Just because it hasn’t happened recently doesn’t mean in won’t happen. It will. It’s a cycle,
Joe Q.
at 1:38 pm
Lots of good points here, especially concerning the CMHC. People tend to underestimate its influence — it is the CMHC that allows banks to lend the way they do. I sometimes wonder what our housing market would look like if interest rates reflected equity levels (I believe this is the system in the UK; the smaller your down-payment, the more mortgage interest you pay. The opposite is sometimes true here.)
Credit card debt and payday loans are big concerns but are secondary to mortgage debt IMO. Extending huge amounts of credit to buy mass-produced consumer goods, even at usurious interest, doesn’t have the same effects as extending huge amounts of credit to buy land. Careful consumers don’t have to compete with credit addicts to buy toys, appliances, and vacations. But perhaps I’m just an “inexperienced buyer”.
AndrewB
at 1:00 am
Not only that, but many people are using their home equity to finance large amounts of debt. They think it’s gone because it’s rolled into a monthly mortgage payment, but it really isn’t.
NotAPiker
at 11:49 am
AndrewB, if you were so financially savvy you would have saved up the $80K rather than pay the 2.75% CMHC premium on your 5% down, $400K condo in exchange for the instant gratification of condo ownership.
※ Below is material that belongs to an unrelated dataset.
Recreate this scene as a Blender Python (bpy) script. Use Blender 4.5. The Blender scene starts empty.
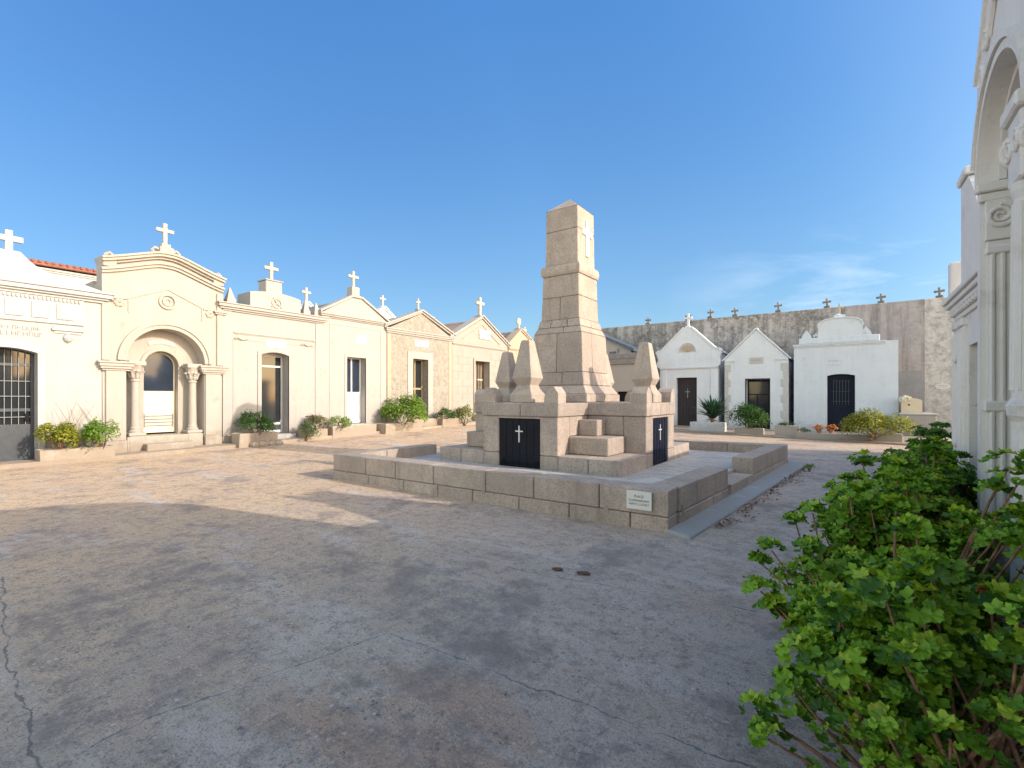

That premium of $11,000 tacked on to your principal and amortized over 25 years will end up costing you. Even another $20K on your down payment would save you $3,000 in premiums, an unbeatable return on investment.
Also, it appears your combined income is approximately $115K a year, not enough to be bragging about it on the internet. Be careful the info you give out, some of us can do math.